Easter fire burning on the steps of St Anne’s Cathedral.

“Once indoors, and at each place of significance within the Cathedral, the congregation will retell the salvation story of God’s actions through the history of the bible, from Creation and the Flood to the Resurrection of Jesus in the darkness of the first Easter morning,” Dean Forde said.

“And throughout the shared retelling of this world’s story, we shall each reaffirm the telling of our own baptismal promises, symbolised by the individual candles we shall each hold, lit from the fire of Easter resurrection.

“This ancient service with its symbols of baptism and light, and its evocative music in plainsong and hymns set in the soaring architecture of the Cathedral at night, speaks powerfully to a society dissatisfied with the shallow and temporary and searching for meaning and purpose.”
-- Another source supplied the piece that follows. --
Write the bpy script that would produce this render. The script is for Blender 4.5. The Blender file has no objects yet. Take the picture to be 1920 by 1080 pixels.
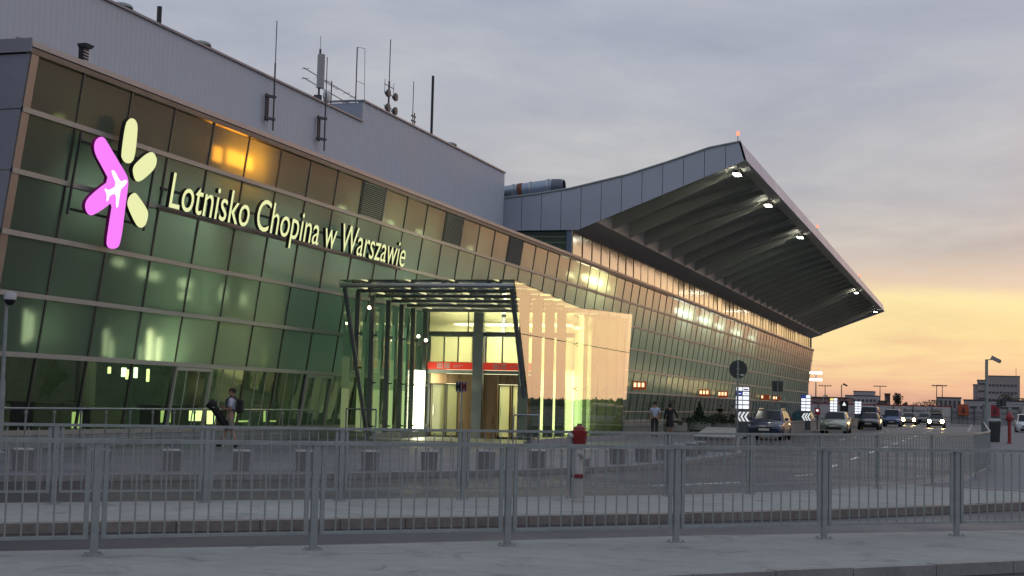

Dean Forde added that the Easter Vigil service, originally part of every new believers’ preparation for Confirmation, allows us each to reaffirm our own faith and commitment.

RESURRECTION

On Easter Morning April 21, the Cathedral’s festival services of resurrection joy begin at 10am with Holy Communion for Easter Day in the Chapel of Unity. At 11am, there is the Easter Festival Choral Eucharist, to which visitors to Belfast and the whole Cathedral congregation are invited.

Belfast Cathedral’s Easter celebrations will conclude with the beauty of Choral Evensong for Easter Afternoon starting at 3.30pm.

EGG HUNT

On Easter Tuesday, April 23, the Cathedral will once again throw open its doors from 11am-3pm for Belfast’s Biggest Easter Egg Hunt.

This event will be supported by Jill Hamilton, Connor Children’s Project Development Officer, and a team of volunteers.

“We can expect the Cathedral to be packed with children of all ages, hunting out Easter eggs from the hidden corners and creating Easter crafts at the activity tables,” Dean Forde said.

He encouraged children and grandchildren to come along and ‘explore the meaning of Easter with and beyond the world of chocolate!’